When to issue a credit note

Issue a credit note when a client cancels a machine learning project after the scoping phase is billed but before development begins. Use one when a data cleaning task is quoted at 40 hours but takes only 20 hours because the data quality was better than expected and you agreed to bill actuals. Issue one when a dashboard deliverable is removed from scope after initial invoicing due to a change in the client's reporting tool. It also applies when a consulting day is invoiced but the client moves the meeting and the day is not rescheduled.

Frequently asked questions

A client approved a project scope but later reduced it significantly before work began. How do I calculate the credit?

Credit the portion of any advance payment that covers work no longer being performed. If no work has started on the reduced portion, the full advance for that scope is creditable. If some preparatory work such as data access setup or architecture design was already done, retain the cost of that work and credit the rest.

I quoted a time-and-materials project and it came in under budget. Am I expected to issue a credit note?

Only if the client paid in full based on the quote estimate before work began.
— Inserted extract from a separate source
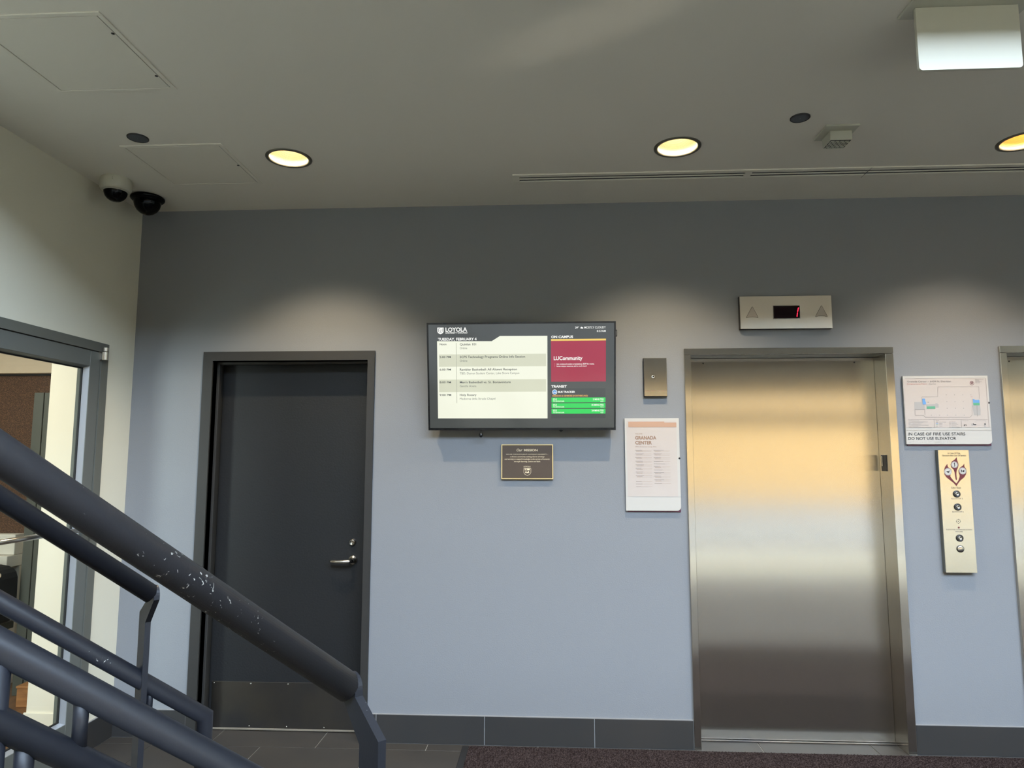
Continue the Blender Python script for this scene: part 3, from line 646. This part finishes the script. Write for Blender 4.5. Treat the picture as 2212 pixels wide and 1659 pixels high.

If the client pays on actuals, no credit note is needed because you simply invoice for fewer hours. If a prepayment was made at the quoted amount and the actual cost is lower, issue a credit note for the difference.

My deliverable was a predictive model that did not perform as expected. Does the client have grounds for a credit?

This depends on what was specified in your contract. If the contract defines performance metrics and they were not met, you may need to issue a credit or rework the model at your own cost. If the contract specified reasonable efforts rather than a guaranteed outcome, the client may not be entitled to a credit. Document the performance benchmarks clearly in your engagements to avoid this ambiguity.